◆ **Exercise prompt**
Determine the number of lines containing the word "scene", and state that figure alone.

•••

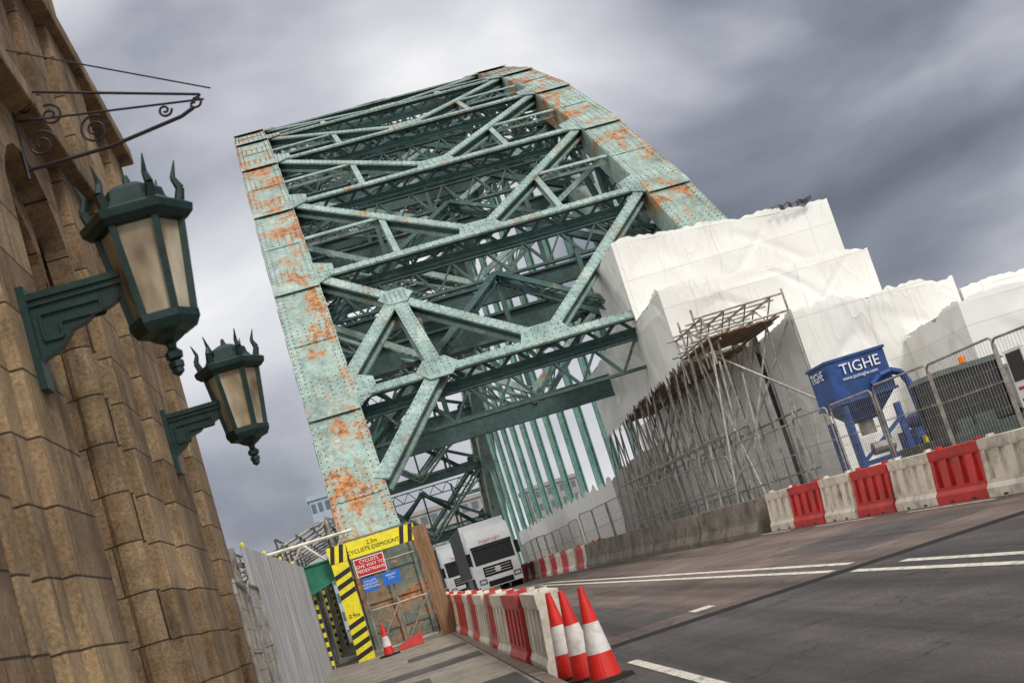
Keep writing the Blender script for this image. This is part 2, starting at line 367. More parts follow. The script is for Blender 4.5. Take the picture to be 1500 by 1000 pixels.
for i,y in enumerate(nodes):
    if 1<=i<=18:
        dz_=-2*0.00693*(y-YC); nn=V((0,-dz_,1)).normalized(); d=V((0,1,dz_)).normalized()
        a_,b_=P(XI0,y,zt,-0.55),P(XI1,y,zt,-0.55)
        lb.beam(a_,b_,0.46,0.09,0,nn,0.42); lb.beam(a_,b_,0.40,0.10,1,nn,-0.42)
        lb.beam(a_,b_,0.06,0.20,1,nn,0.27); lb.beam(a_,b_,0.06,0.20,1,nn,-0.27)
        for k in range(22):
            p=a_.lerp(b_,k/22); q=a_.lerp(b_,(k+1)/22); o=nn*(0.36 if k%2 else -0.36)
            lb.beam(p+o,q-o,0.05,0.13,1,nn)
        if i<6: rivline(a_+nn*0.467,b_+nn*0.467,0.17,nn)
        lb.lattice(P(XI0,y+0.35,zt,-1.9),P(XI1,y+0.35,zt,-1.9),0.35,1.1,1,(0,0,1),0.10,18,0.08)
        j=i+1 if y<YC else i-1
        if 0<=j<20:
            y2=nodes[j]
            for X in (XI0,XI1):
                A0=P(XM,y,zt,-0.30); A1=P(X,y2,zt,-0.35)
                lb.ibeam(A0,A1,0.44,0.42,0,nn,0.08,1)
                if i<5: rivline(A0+nn*0.255,A1+nn*0.255,0.16,nn,0.32)
                if i>1:
                    q=A0.lerp(A1,0.5)
                    lb.lattice(q,P((XM+X)/2,y,zt,-0.35),0.26,0.3,0,nn,0.05,6,0.05)
                    ym=(y+y2)/2; E=V((X,ym,(zt(y)+zt(y2))/2-0.35))
                    lb.lattice(q,E,0.26,0.34,0,nn,0.05,8,0.05)
                lb.lattice(P(X,y,zt,-2.2),P(XM,y2,zt,-2.2),0.3,0.4,1,nn,0.07,10,0.06)
        for X,sg in ((XI0,1),(XI1,-1)):
            c=P(X,y,zt,0.03)
            pts=[c-d*1.1,c+d*1.1,c+d*0.5+V((sg*0.85,0,0)),c-d*0.45+V((sg*0.85,0,0))]
            lb.hexa([p-nn*0.05 for p in pts]+pts,0)
            if i<6:
                for a_ in range(5):
                    for b_ in range(3): rivet(c+nn*0.006-d*(0.8-0.4*a_*0.9)+V((sg*(0.2+0.22*b_),0,0)),nn,V((1,0,0)),d,0.03)
        c=P(XM,y,zt,0.0)
        pts=[c-d*0.32+V((-1.0,0,0)),c-d*0.32+V((1.0,0,0)),c+d*0.75+V((0.7,0,0)),c+d*0.75+V((-0.7,0,0))]
        lb.hexa([p-nn*0.04 for p in pts]+pts,0)
        if i<6:
            for a_ in range(6):
                for b_ in range(3): rivet(c+nn*0.004+d*(-0.15+0.3*b_)+V((-0.65+0.26*a_,0,0)),nn,V((1,0,0)),d,0.03)
    if zb(y)>g(y)+3.5:
        lb.ibeam(P(XI0,y,zb,-0.5),P(XI1,y,zb,-0.5),0.4,0.8,1,(0,0,1),0.1)
        j=i+1 if y<YC else i-1
        for X in (XI0,XI1):
            lb.lattice(P(XM,y,zb,-0.5),P(X,nodes[j],zb,-0.5),0.35,0.45,0,(0,0,1),0.08,12,0.06)
        lb.lattice(P(XI0,y,zb,0.2),P(XM,y,zt,-2.3),0.3,0.4,1,(0,1,0),0.08,12,0.06)
        lb.lattice(P(XI1,y,zb,0.2),P(XM,y,zt,-2.3),0.3,0.4,1,(0,1,0),0.08,12,0.06)
        lb.lattice(P(XI0,y,zt,-2.3),P(XM,y,zb,0.2),0.25,0.3,0,(0,1,0),0.06,12,0.05)
        lb.lattice(P(XI1,y,zt,-2.3),P(XM,y,zb,0.2),0.25,0.3,0,(0,1,0),0.06,12,0.05)
        for fx in (0.25,0.5,0.75):
            xx=XI0+(XI1-XI0)*fx; lb.beam(P(xx,y,zb,-0.2),P(xx,y,zt,-2.0),0.2,0.2,1)
n1=nodes[1]; n2=nodes[2]; nn=V((0,-0.75,1)).normalized()
X,sg=XI0,1
A=P(XM,n1,zt,-0.3).lerp(P(X,n2,zt,-0.3),0.62)
Q=P(X+sg*3.1,n1,zt,-0.3)
B=P(X,n1,zt,-0.3)+V((0,0.9,0.7))
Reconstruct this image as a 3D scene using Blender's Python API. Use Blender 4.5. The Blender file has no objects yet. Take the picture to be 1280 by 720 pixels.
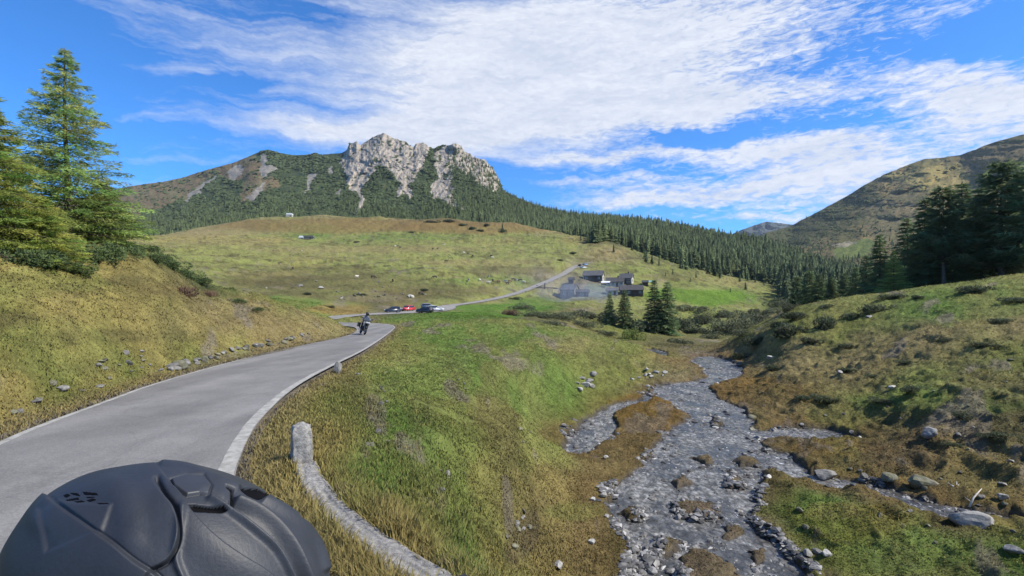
import bpy, bmesh, math, random
import numpy as np
from mathutils import Vector, Matrix, Euler

# ------------------------------------------------------------------ camera
sc = bpy.context.scene
COL = sc.collection
CAMZ = 2.3                      # camera height above the road
HY = 370.0                      # photo row of the horizon (1280x720)
F = 640.0                       # focal length in photo pixels
cam = bpy.data.cameras.new('camera'); camo = bpy.data.objects.new('camera', cam); COL.objects.link(camo)
camo.location = (0, 0, CAMZ); camo.rotation_euler = (math.radians(90), 0, 0)
cam.sensor_width = 36; cam.lens = 18.0; cam.shift_y = (HY - 360) / 1280
cam.clip_start = 0.03; cam.clip_end = 40000
sc.camera = camo
sc.view_settings.view_transform = 'Standard'; sc.view_settings.look = 'None'
sc.view_settings.gamma = 1; sc.view_settings.exposure = 0.55
sc.view_settings.use_curve_mapping = False
try:
    sc.cycles.volume_bounces = 0; sc.cycles.volume_step_rate = 4; sc.cycles.volume_max_steps = 64
    sc.cycles.max_bounces = 6; sc.cycles.transparent_max_bounces = 12
except Exception: pass

# ------------------------------------------------------------------ sun and sky
SUN_EL = math.radians(44); SUN_AZ = math.radians(104)      # azimuth from +Y clockwise (to the right, a little behind)
S = Vector((math.sin(SUN_AZ) * math.cos(SUN_EL), math.cos(SUN_AZ) * math.cos(SUN_EL), math.sin(SUN_EL)))
sun = bpy.data.lights.new('sun', 'SUN'); sun.energy = 4.9; sun.angle = math.radians(0.6); sun.color = (1.0, 0.93, 0.80)
suno = bpy.data.objects.new('sun', sun); COL.objects.link(suno); suno.rotation_euler = (-S).to_track_quat('-Z', 'Y').to_euler()

W = bpy.data.worlds.new('World'); sc.world = W; W.use_nodes = True
nt = W.node_tree; nt.nodes.clear()
def N(t, typ, **kw):
    n = t.nodes.new(typ)
    for k, v in kw.items():
        if k == 'inp':
            for a, b in v.items():
                n.inputs[a].default_value = b
        else: setattr(n, k, v)
    return n
def math_(t, op, a, b=None, c=None, clamp=False):
    n = t.nodes.new('ShaderNodeMath'); n.operation = op; n.use_clamp = clamp
    for i, v in enumerate((a, b, c)):
        if v is None: continue
        if isinstance(v, (int, float)): n.inputs[i].default_value = v
        else: t.links.new(v, n.inputs[i])
    return n.outputs[0]
def mrange(t, v, a, b, c=0.0, d=1.0, smooth=True):
    n = t.nodes.new('ShaderNodeMapRange'); n.clamp = True
    n.interpolation_type = 'SMOOTHSTEP' if smooth else 'LINEAR'
    t.links.new(v, n.inputs[0])
    for i, x in enumerate((a, b, c, d)): n.inputs[i + 1].default_value = x
    return n.outputs[0]
out = N(nt, 'ShaderNodeOutputWorld'); bg = N(nt, 'ShaderNodeBackground'); nt.links.new(bg.outputs[0], out.inputs[0])
sky = N(nt, 'ShaderNodeTexSky'); sky.sky_type = 'NISHITA'; sky.sun_disc = False
sky.sun_elevation = SUN_EL; sky.sun_rotation = SUN_AZ; sky.altitude = 2000; sky.air_density = 1.0; sky.dust_density = 0.3; sky.ozone_density = 2.5
bg.inputs[1].default_value = 0.13
geo = N(nt, 'ShaderNodeTexCoord'); sep = N(nt, 'ShaderNodeSeparateXYZ'); nt.links.new(geo.outputs['Generated'], sep.inputs[0])
X, Y, Z = sep.outputs
az = math_(nt, 'ARCTAN2', X, Y)
hor = math_(nt, 'SQRT', math_(nt, 'ADD', math_(nt, 'MULTIPLY', X, X), math_(nt, 'MULTIPLY', Y, Y)))
el = math_(nt, 'DIVIDE', Z, math_(nt, 'MAXIMUM', hor, 0.02))
cmb = N(nt, 'ShaderNodeCombineXYZ'); nt.links.new(math_(nt, 'MULTIPLY', az, 100.0), cmb.inputs[0]); nt.links.new(math_(nt, 'MULTIPLY', el, 100.0), cmb.inputs[1])
C = cmb.outputs[0]          # azimuth and tangent of elevation, x100
def skyco(px, py):
    u = (px - 640) / F; v = (HY - py) / F
    a = math.atan(u); return 100 * a, 100 * v * math.cos(a)
# warp
wn = N(nt, 'ShaderNodeTexNoise', inp={'Scale': 0.05, 'Detail': 5.0, 'Roughness': 0.6}); nt.links.new(C, wn.inputs['Vector'])
wv = N(nt, 'ShaderNodeVectorMath', operation='SUBTRACT'); nt.links.new(wn.outputs['Color'], wv.inputs[0]); wv.inputs[1].default_value = (.5, .5, .5)
ws = N(nt, 'ShaderNodeVectorMath', operation='MULTIPLY'); nt.links.new(wv.outputs[0], ws.inputs[0]); ws.inputs[1].default_value = (26, 12, 0)
wa = N(nt, 'ShaderNodeVectorMath', operation='ADD'); nt.links.new(C, wa.inputs[0]); nt.links.new(ws.outputs[0], wa.inputs[1])
CW = wa.outputs[0]
def ell(px, py, px2, py2, ry, wgt, soft=0.0):
    """soft ellipse whose long axis runs between two directions of the sky"""
    x1, y1 = skyco(px, py); x2, y2 = skyco(px2, py2)
    m = N(nt, 'ShaderNodeMapping'); m.vector_type = 'TEXTURE'
    m.inputs['Location'].default_value = ((x1 + x2) / 2, (y1 + y2) / 2, 0)
    m.inputs['Rotation'].default_value = (0, 0, math.atan2(y2 - y1, x2 - x1))
    m.inputs['Scale'].default_value = (max(math.hypot(x2 - x1, y2 - y1) / 2, .1), ry / F * 100, 1)
    nt.links.new(CW, m.inputs['Vector'])
    l = N(nt, 'ShaderNodeVectorMath', operation='LENGTH'); nt.links.new(m.outputs[0], l.inputs[0])
    return mrange(nt, l.outputs['Value'], 1.0 + soft, soft * 0.5, 0.0, wgt)
ELL = [ # px,py, px2,py2, half thickness, weight
 (150, 25, 1190, -20, 90, 1.5), (330, -60, 1260, -60, 90, 1.2),
 (330, 150, 1130, 60, 62, 1.3), (205, 168, 640, 158, 36, 1.0), (420, 170, 720, 135, 52, 1.0),
 (600, 110, 1260, 95, 44, 1.2), (1040, 100, 1420, 130, 40, 1.1), (1120, 140, 1420, 160, 44, .9),
 (600, 200, 900, 188, 13, .9), (760, 196, 1330, 160, 30, 1.25), (640, 252, 1150, 212, 16, 1.15), (840, 240, 1330, 190, 36, 1.1),
 (640, 232, 900, 222, 9, .7), (820, 275, 1060, 258, 8, 1.0), (660, 262, 1000, 240, 11, .9),
 (240, 108, 400, 98, 20, -.8), (-200, 150, 210, 60, 130, -1.0), (700, 172, 1150, 146, 17, -.8),
 (1190, 20, 1360, 30, 42, -1.1),
]
acc = None
for e in ELL:
    v = ell(*e)
    acc = v if acc is None else math_(nt, 'ADD', acc, v)
def tex(scale_xy, scale, detail, rough, rot=0.0, src=None, dist=0.0, typ='ShaderNodeTexNoise'):
    m = N(nt, 'ShaderNodeMapping'); m.inputs['Scale'].default_value = (scale_xy[0], scale_xy[1], 1); m.inputs['Rotation'].default_value = (0, 0, rot)
    nt.links.new(src or C, m.inputs['Vector'])
    n = N(nt, typ); nt.links.new(m.outputs[0], n.inputs['Vector']); n.inputs['Scale'].default_value = scale
    if 'Detail' in n.inputs: n.inputs['Detail'].default_value = detail; n.inputs['Roughness'].default_value = rough
    if typ == 'ShaderNodeTexNoise': n.inputs['Distortion'].default_value = dist
    return n.outputs[0]
streak = tex((.17, 3.0), 0.07, 8, .6, math.radians(-6), CW)       # long streaks
fine = tex((.75, 2.3), 0.55, 6, .68, math.radians(-10), C, .6)         # small ripples of the mackerel part
med = tex((.32, 2.0), 0.16, 7, .6, math.radians(-12), CW)
xx = N(nt, 'ShaderNodeSeparateXYZ'); nt.links.new(C, xx.inputs[0])
rip = mrange(nt, xx.outputs[0], -10, 42, .12, 1.0)                   # ripples strengthen to the right
d = math_(nt, 'ADD', acc, math_(nt, 'MULTIPLY', math_(nt, 'SUBTRACT', streak, .5), 2.1))
d = math_(nt, 'ADD', d, math_(nt, 'MULTIPLY', math_(nt, 'SUBTRACT', med, .5), 1.1))
d = math_(nt, 'ADD', d, math_(nt, 'MULTIPLY', math_(nt, 'MULTIPLY', math_(nt, 'SUBTRACT', fine, .5), rip), 3.0))
cov = mrange(nt, d, -.05, 1.1, 0.0, 0.98, False)
# tone of the cloud: thicker parts a little greyer
tone = mrange(nt, math_(nt, 'ADD', math_(nt, 'MULTIPLY', med, .6), math_(nt, 'MULTIPLY', fine, .5)), .35, .75, 0.0, 1.0)
cr = N(nt, 'ShaderNodeMix', data_type='RGBA'); nt.links.new(tone, cr.inputs[0])
cr.inputs[6].default_value = (3.3, 3.65, 4.45, 1); cr.inputs[7].default_value = (4.7, 4.9, 5.35, 1)
# clear sky: deepen the blue
sm = N(nt, 'ShaderNodeMix', data_type='RGBA', blend_type='MULTIPLY'); sm.inputs[0].default_value = 1.0
nt.links.new(sky.outputs[0], sm.inputs[6]); sm.inputs[7].default_value = (0.25, .74, 1.22, 1)
mx = N(nt, 'ShaderNodeMix', data_type='RGBA'); nt.links.new(cov, mx.inputs[0]); nt.links.new(sm.outputs[2], mx.inputs[6]); nt.links.new(cr.outputs[2], mx.inputs[7])
nt.links.new(mx.outputs[2], bg.inputs[0])

# ------------------------------------------------------------------ helpers
rng = np.random.default_rng(7); random.seed(7)
def lin(c):
    c = np.asarray(c, float) / 255.0
    return np.where(c <= .04045, c / 12.92, ((c + .055) / 1.055) ** 2.4)
def _hash(ix, iy, iz, s):
    h = (ix.astype(np.int64) * 374761393 + iy.astype(np.int64) * 668265263 + iz.astype(np.int64) * 2147483647 + s * 974634777) & 0xffffffff
    h = ((h ^ (h >> 13)) * 1274126177) & 0xffffffff
    h = h ^ (h >> 16)
    return (h & 0xffff) / 65535.0
def vnoise(x, y, z=None, s=0):
    x = np.asarray(x, float); y = np.asarray(y, float); z = np.zeros_like(x) if z is None else np.asarray(z, float)
    ix, iy, iz = np.floor(x), np.floor(y), np.floor(z)
    fx, fy, fz = x - ix, y - iy, z - iz
    fx = fx * fx * (3 - 2 * fx); fy = fy * fy * (3 - 2 * fy); fz = fz * fz * (3 - 2 * fz)
    r = 0
    for a in (0, 1):
        for b in (0, 1):
            for c in (0, 1):
                w = (fx if a else 1 - fx) * (fy if b else 1 - fy) * (fz if c else 1 - fz)
                r = r + w * _hash(ix + a, iy + b, iz + c, s)
    return r * 2 - 1
def vnoise2(x, y, s=0):
    ix, iy = np.floor(x), np.floor(y); fx, fy = x - ix, y - iy
    fx = fx * fx * (3 - 2 * fx); fy = fy * fy * (3 - 2 * fy); z = np.zeros_like(ix); r = 0
    for a in (0, 1):
        for b in (0, 1):
            r = r + (fx if a else 1 - fx) * (fy if b else 1 - fy) * _hash(ix + a, iy + b, z, s)
    return r * 2 - 1
def fbm(x, y, o=4, s=0, g=.5):
    a, t, r = 1.0, 0.0, 0
    x = np.asarray(x, float); y = np.asarray(y, float)
    for i in range(o):
        r = r + a * vnoise2(x + 17.3 * i, y - 9.1 * i, s + i); t += a; a *= g; x = x * 2.03; y = y * 2.03
    return r / t
def ridged(x, y, o=4, s=0):
    a, t, r = 1.0, 0.0, 0
    for i in range(o):
        r = r + a * (1 - np.abs(vnoise2(x + 31 * i, y + 7 * i, s + i)) * 2); t += a; a *= .55; x = x * 2.1; y = y * 2.1
    return r / t
def interp(x, pts, col=1):
    a = np.array(pts, float); return np.interp(x, a[:, 0], a[:, col])
def P(px, py, d): return Vector(((px - 640) / F * d, d, CAMZ - (py - HY) / F * d))
def inpoly(x, y, poly):
    poly = np.asarray(poly, float); r = np.zeros(np.shape(x), bool); n = len(poly)
    for i in range(n):
        x1, y1 = poly[i]; x2, y2 = poly[(i + 1) % n]
        c = ((y1 > y) != (y2 > y)) & (x < (x2 - x1) * (y - y1) / (y2 - y1 + 1e-12) + x1)
        r ^= c
    return r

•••

◆ **Written answer**
2